W e got a table right away, and both ordered beers.

"So do you go by the name Dick now? Or Dickie or something?"

She seemed puzzled at first, then let out a polite laugh. "It's Dorothea."

The night went pretty well. To be honest, I don't know if we'll ever see each other again. People usually grow up different, anyway, and of course that's true even more so if one of them changes sex. Because I hadn't seen him in so many years, it was doubly hard to recognize the boyhood friend in the adult woman's face. I never really "found" Rick in the Dorothea sitting in front of me. After my phone conversation with her, I naturally thought back over all the times Rick and I had spent together, and I realize now, by some of the things he said back then, and some of the things he did, he probably had been interested in changing his sex for a long time. I had just never put the pieces together. But not having changed sex yet, and maybe while still being torn about if he should, he had developed what I guess it's fair to call a flamboyant personality, with a "look at me" attitude-- the sort of persona that I'm sure he felt, back then, was what was available to him, since he couldn't be what he really wanted to be.
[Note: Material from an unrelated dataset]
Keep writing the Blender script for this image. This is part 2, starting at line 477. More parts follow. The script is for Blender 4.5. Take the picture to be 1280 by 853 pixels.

Being kind of shy back then myself, I guess I admired that loudness in him, that flamboyancy, even though I didn't know its source. Now that he had gotten his wish, and he was a woman, all that wildness had been toned way down, and he was this smartly-tailored, quietly-laughing woman sitting across from me. In his own mind, he had become perfect, and I was happy for that. We want our childhood friends to have their dreams come true. Dreams mean so much back then. But to be honest, although I was happy for Dorothea, I missed the old, imperfect Rick. He hadn't died, in fact he was sitting right in front of me, but he had just as surely gone away forever.

Which is what got me to thinking about Lipton's Beef Stroganoff. It's like the old Rick turned into a box of macaroni and cheese.